Written request: Show every line that has the string "wing" in it.

Supplied information:
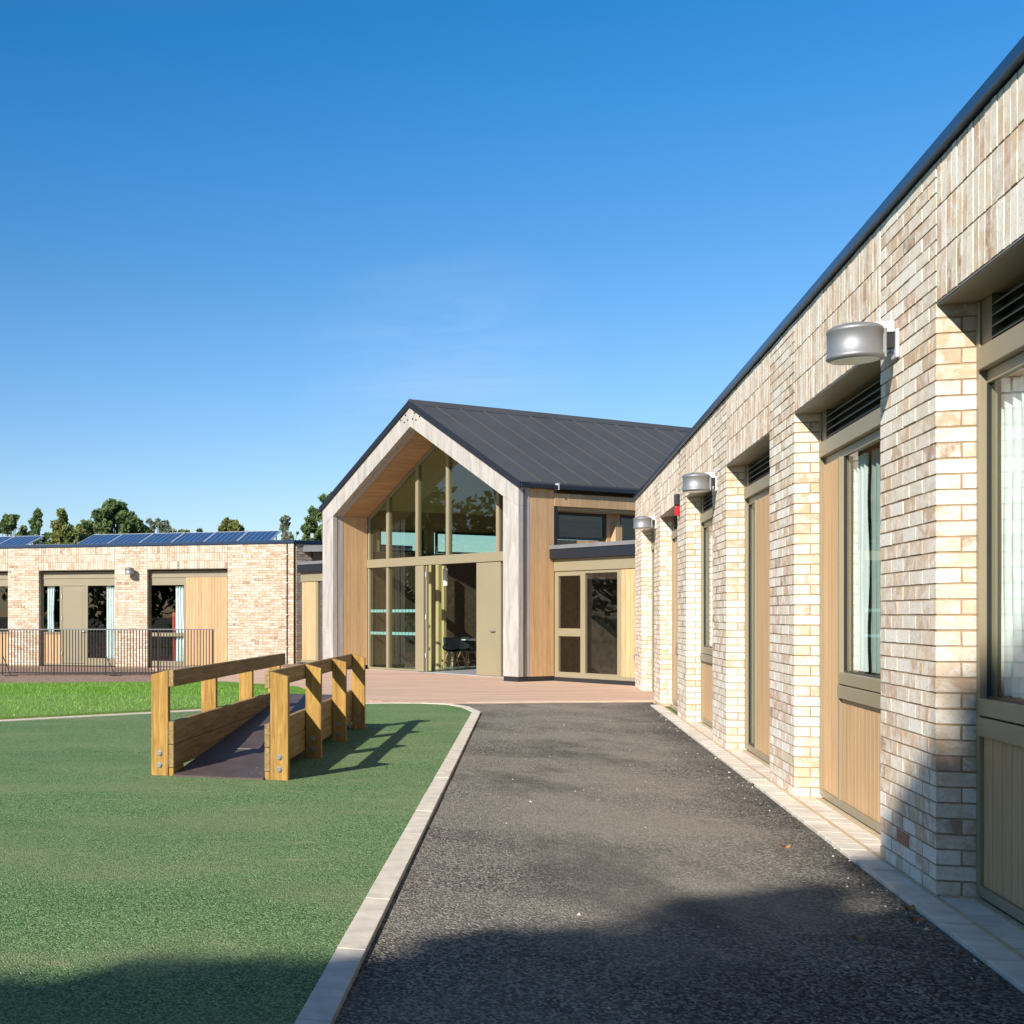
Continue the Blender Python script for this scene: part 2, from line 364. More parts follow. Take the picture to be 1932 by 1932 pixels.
# terrain grid, dipping towards the far wing
m = MB(); xs = [-600, -120, -40, -20, -10, -4, -1, 1.5, 4.5, 8, 14, 40, 120, 600]; ys = [-600, -100, -20, 0, 10, 20, 24, 27, 31, 35, 38, 60, 120, 300, 1500]
def gz(x, y):
    k = max(0, min(1, (y-26)/10)); q = max(0, min(1, (4.2-x)/2.5)); return -.035 - .16*k*q
for y in ys:
    for x in xs: m.v.append((x, y, gz(x, y)))
nx = len(xs)
for j in range(len(ys)-1):
    for i in range(nx-1): a = j*nx+i; m.f.append((a, a+1, a+nx+1, a+nx))
tag(m.build('ground', M['meadow']), kind='structure')
m = MB(); nX = [-14, -8, -4, -1, 1.5, 4.2, 6]; nY = [22, 24, 27, 29, 31, 33, 36, 38.5]
for y in nY:
    for x in nX: m.v.append((x, y, gz(x, y)+.012))
for j in range(len(nY)-1):
    for i in range(len(nX)-1): a = j*len(nX)+i; m.f.append((a, a+1, a+len(nX)+1, a+len(nX)))
tag(m.build('soil_strip', M['soil']), kind='structure')
K0 = Vector((.654, 4.10, 0))      # kerb right edge
def kl(off, t): p = K0 + D*t - NN*off; return (p.x, p.y)
TE = 13.65
far = [gp(-900, 1420), gp(-400, 1385), gp(0, 1360), gp(285, 1345), gp(420, 1337.5), gp(551, 1330), gp(640, 1327.3), gp(740, 1326), gp(800, 1326.3), gp(850, 1328.5), gp(885, 1334)]
end_k = gp(907, 1344)
right_edge = [kl(-.0, -14), kl(0, 0)]
path_l = [kl(0, -14), end_k]
# asphalt
a_far = [gp(870, 1325.5), gp(1232, 1323)]
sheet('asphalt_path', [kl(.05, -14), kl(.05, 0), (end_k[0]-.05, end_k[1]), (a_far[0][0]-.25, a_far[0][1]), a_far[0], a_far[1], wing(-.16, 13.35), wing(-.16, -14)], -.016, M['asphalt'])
# rubber play surface
sheet('play_surface', [kl(.06, -14), kl(.06, 0), (end_k[0]-.06, end_k[1])] + [(x, y-.05) for x, y in far[::-1]] + [(-16, -9)], -.002, M['rubber'])
# kerb as separate stones with hairline joints
def stones(name, line, wid, z0, z1, mat, ln=.915, gap=.005):
    m = MB(); pts = [Vector((x, y, 0)) for x, y in line]
    for a, b in zip(pts, pts[1:]):
        d = b-a; l = d.length; n = max(1, round(l/ln)); d.normalize(); s = Vector((-d.y, d.x, 0))
        for i in range(n):
            p = a+d*(l*i/n+gap/2); q = a+d*(l*(i+1)/n-gap/2); dz = random.uniform(-.002, .002)
            m.prism([0, 1, 2, 3], None, None) if False else None
            k = len(m.v); q4 = [p, q, q+s*wid, p+s*wid]
            m.v += [(c.x, c.y, z0) for c in q4] + [(c.x, c.y, z1+dz) for c in q4]
            m.f += [(k,k+3,k+2,k+1),(k+4,k+5,k+6,k+7),(k,k+1,k+5,k+4),(k+1,k+2,k+6,k+5),(k+2,k+3,k+7,k+6),(k+3,k,k+4,k+7)]
    o = m.build(name, mat, bevel=.004); return tag(o, kind='structure')
line = [kl(0, -14), kl(0, 0), end_k] + far[::-1]
stones('kerb', line, .115, -.05, .010, M['kerb'])
stones('path_end_kerb', [a_far[1], (a_far[0][0]+.1, a_far[0][1])], -.10, -.05, .004, M['kerb'])
# lawn
lawn_far = [gp(-900, 1300), gp(0, 1290.5), gp(300, 1288), gp(420, 1287.5), gp(560, 1297), gp(600, 1310), gp(620, 1322)]
sheet('lawn', [(x-.02, y+.27) for x, y in far[:6]] + [gp(610, 1326)] + lawn_far[::-1], -.05, M['lawn'], .022)
# blades of grass standing out of the lawn
random.seed(21); m = MB()
ly0 = lambda x: 15.9+.27+(x+1.69)*.66 if x < .3 else 17.4+(x-.3)*.55
for i in range(16000):
    x = random.uniform(-4.2, 2.6); y = random.uniform(ly0(x)+.02, min(24.3, 24.3-max(0, x-1.2)*2.2)) if ly0(x) < 24.3-max(0, x-1.2)*2.2 else None
    if y is None: continue
    h_ = random.uniform(.02, .05); a = random.uniform(0, 6.28); w_ = random.uniform(.003, .006); dx, dy = math.cos(a)*w_, math.sin(a)*w_; tx, ty = random.uniform(-.02, .02), random.uniform(-.02, .02)
    m.poly([(x-dx, y-dy, .02), (x+dx, y+dy, .02), (x+tx, y+ty, .022+h_)])
tag(m.build('grass', M['blades'], recalc=False), 'short blades of bright green grass on the lawn', 'grass', kind='stuff')
# sand line along kerb beyond
sheet('sand_strip', [(x, y+.03) for x, y in far[:9]] + [(x, y+.30) for x, y in far[:9][::-1]], -.006, M['sand'])
# deck: boards
m = MB()
o0 = Vector((a_far[1][0]+1.2, a_far[1][1]+.1, 0))
hallC = Vector((7.80, 25.18, 0)); U = Vector((-math.sin(PH), math.cos(PH), 0)); V = Vector((math.cos(PH), math.sin(PH), 0))
def hall(k, w, z=0): p = hallC + V*k + U*w; return Vector((p.x, p.y, z))
dd = (Vector((*a_far[0], 0)) - Vector((*a_far[1], 0))).normalized(); dn = Vector((-dd.y, dd.x, 0)); dn = dn if dn.y > 0 else -dn
rows = 92
for i in range(rows):
    y0 = i*.145; lft = 11.3 if i < 45 else 11.3
    # left boundary: clear of the lawn
    xl = o0.x - (1.75 + max(0, (34-i)/28)*1.75) if i > 6 else o0.x-4.3+i*.12
    a = -1.6; rowoff = random.uniform(0, 2.4)
    x = a - rowoff
    while x < xl:
        x1 = min(x+3.6, xl)
        if x1 > a:
            p = o0+dd*max(x, a)+dn*(y0+.0); q = o0+dd*x1+dn*(y0+.140); k = len(m.v)
            q4 = [p, p+dd*(x1-max(x, a)-.004), p+dd*(x1-max(x, a)-.004)+dn*.140, p+dn*.140]
            m.v += [(c_.x, c_.y, -.05) for c_ in q4]+[(c_.x, c_.y, 0) for c_ in q4]
            m.f += [(k,k+3,k+2,k+1),(k+4,k+5,k+6,k+7),(k,k+1,k+5,k+4),(k+1,k+2,k+6,k+5),(k+2,k+3,k+7,k+6),(k+3,k,k+4,k+7)]
        x += 3.6
dk = m.build('deck', M['deck']); tag(dk, kind='structure')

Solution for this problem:
# terrain grid, dipping towards the far wing
sheet('asphalt_path', [kl(.05, -14), kl(.05, 0), (end_k[0]-.05, end_k[1]), (a_far[0][0]-.25, a_far[0][1]), a_far[0], a_far[1], wing(-.16, 13.35), wing(-.16, -14)], -.016, M['asphalt'])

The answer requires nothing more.